▶ [What to produce]: Take the lines from the head of the listing through the one bearing "up_ = MB().box(X0" and copy them exactly, leaving every picture out.
===
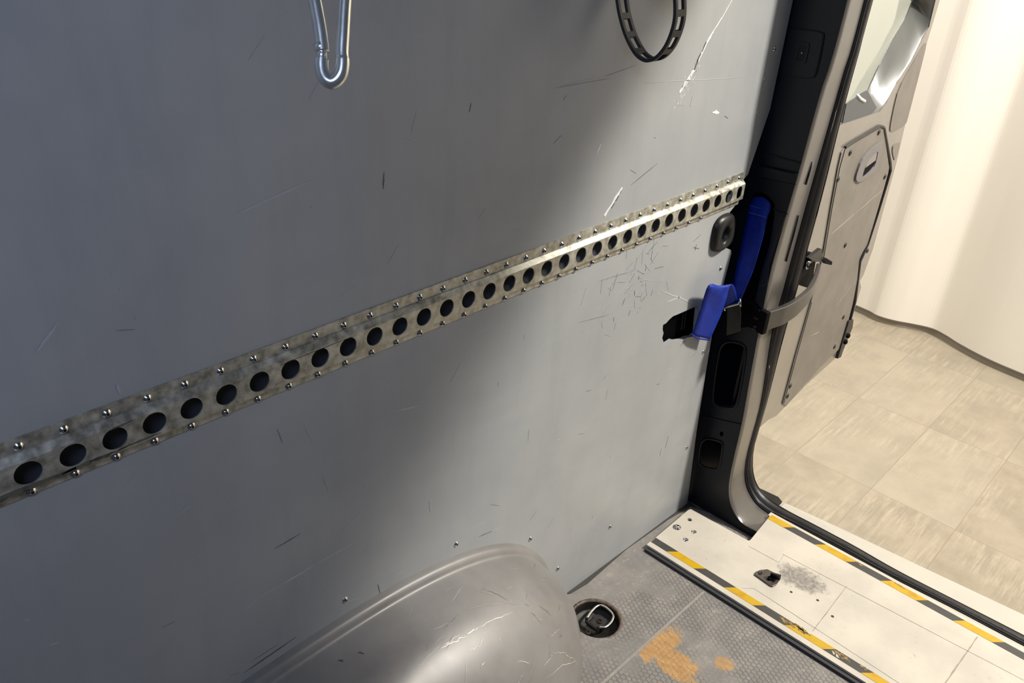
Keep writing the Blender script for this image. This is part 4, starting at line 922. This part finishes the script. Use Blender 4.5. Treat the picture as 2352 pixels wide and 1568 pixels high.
# ---------------------------------------------------------------- perforated rubber strap
X0 = (0.9062,1.3007)[0]
lp = [(0.9062,-0.0118,1.3446),(0.9062,-0.0158,1.3183),(0.9062,-0.0208,1.3008),(0.9062,-0.0301,1.2776),(0.9062,-0.0454,1.2520),(0.9062,-0.0649,1.2319),(0.9062,-0.0805,1.2251),(0.9062,-0.0923,1.2259),(0.9062,-0.1044,1.2329),(0.9062,-0.1157,1.2477),(0.9062,-0.1229,1.2669),(0.9062,-0.1258,1.2880),(0.9062,-0.1224,1.3108),(0.9062,-0.1159,1.3301),(0.9062,-0.1063,1.3544)]
path = resample(smoothpts([tuple(p) for p in lp], 8), 1 + 127)
L0 = sum(math.dist(a, b) for a, b in zip(path, path[1:]))
mb = MB(); nseg = len(path) - 1
Wd = .0275; bnd = [0, .0062, .0208, Wd]
per = 12
V = []
for p in path: V.append([(p[0] + b_, p[1], p[2]) for b_ in bnd])
fs = []; vs = [q for r in V for q in r]
for i in range(nseg):
    for j in range(3):
        if j == 1 and (i + 5) % per < 8: continue
        fs.append((i * 4 + j, i * 4 + j + 1, (i + 1) * 4 + j + 1, (i + 1) * 4 + j))
o = link('perforated_rubber_strap', vs, fs, M['black_rubber']); solid(o, .0052, 0); bevel(o, .0005, 1)
tag(o, 'black perforated rubber strap looped beside the side wall near the top', 'strap')
up_ = MB().box(X0 - .004, X0 + .034, -.13, 0, path[0][2] + .0, path[0][2] + .03).build('strap_hanger', M['dark_metal']); tag(up_, 'dark metal hanger above the perforated rubber strap', 'hanger')

# ---------------------------------------------------------------- showroom outside
fo_ = MB().poly([(.9, -4), (7, -4), (7, 3), (.9, 3)], [], FZ(-.6), .05).build('showroom_floor', M['tile']); tag(fo_, 'warm grey stone-look tiled showroom floor outside the van', 'floor', kind='structure')
fo_.location = (0, 0, 0)
base = [(4.3306,0.5939),(4.3007,0.4671),(4.3152,0.3744),(4.3548,0.2882),(4.3852,0.1974),(4.3635,0.1201),(4.3157,0.0248),(4.2648,-0.1264),(4.2376,-0.3205)]
bl = [(4.42, 3.0), (4.38, 1.2)] + [tuple(p) for p in base] + [(4.20, -.8), (4.22, -1.5), (4.3, -4.0)]
bl = smoothpts(bl, 6)
rows = [[(x + .012, y, -.6) for x, y in bl], [(x + .012, y, -.56) for x, y in bl], [(x, y, -.56) for x, y in bl], [(x, y, 3.2) for x, y in bl], [(x + .1, y, 3.2) for x, y in bl], [(x + .1, y, -.6) for x, y in bl]]
o = MB().loft([rows[2], rows[3], rows[4], rows[5]]).build('wall_back', M['shop_wall'], smooth=False); tag(o, 'cream curved showroom wall behind the open door', 'wall', kind='structure')
o.data.polygons.foreach_set('use_smooth', [True] * len(o.data.polygons)) if False else None
o = MB().loft([[(x + .012, y, -.6) for x, y in bl], [(x + .012, y, -.565) for x, y in bl], [(x - .002, y, -.563) for x, y in bl], [(x + .05, y, -.563) for x, y in bl]]).build('baseboard_back', M['skirting']); tag(o, 'low grey skirting at the foot of the cream wall', 'baseboard', kind='structure')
===
▶ [Result for this task]:
Keep writing the Blender script for this image. This is part 4, starting at line 922. This part finishes the script. Use Blender 4.5. Treat the picture as 2352 pixels wide and 1568 pixels high.
# ---------------------------------------------------------------- perforated rubber strap
X0 = (0.9062,1.3007)[0]
lp = [(0.9062,-0.0118,1.3446),(0.9062,-0.0158,1.3183),(0.9062,-0.0208,1.3008),(0.9062,-0.0301,1.2776),(0.9062,-0.0454,1.2520),(0.9062,-0.0649,1.2319),(0.9062,-0.0805,1.2251),(0.9062,-0.0923,1.2259),(0.9062,-0.1044,1.2329),(0.9062,-0.1157,1.2477),(0.9062,-0.1229,1.2669),(0.9062,-0.1258,1.2880),(0.9062,-0.1224,1.3108),(0.9062,-0.1159,1.3301),(0.9062,-0.1063,1.3544)]
path = resample(smoothpts([tuple(p) for p in lp], 8), 1 + 127)
L0 = sum(math.dist(a, b) for a, b in zip(path, path[1:]))
mb = MB(); nseg = len(path) - 1
Wd = .0275; bnd = [0, .0062, .0208, Wd]
per = 12
V = []
for p in path: V.append([(p[0] + b_, p[1], p[2]) for b_ in bnd])
fs = []; vs = [q for r in V for q in r]
for i in range(nseg):
    for j in range(3):
        if j == 1 and (i + 5) % per < 8: continue
        fs.append((i * 4 + j, i * 4 + j + 1, (i + 1) * 4 + j + 1, (i + 1) * 4 + j))
o = link('perforated_rubber_strap', vs, fs, M['black_rubber']); solid(o, .0052, 0); bevel(o, .0005, 1)
tag(o, 'black perforated rubber strap looped beside the side wall near the top', 'strap')
up_ = MB().box(X0 - .004, X0 + .034, -.13, 0, path[0][2] + .0, path[0][2] + .03).build('strap_hanger', M['dark_metal']); tag(up_, 'dark metal hanger above the perforated rubber strap', 'hanger')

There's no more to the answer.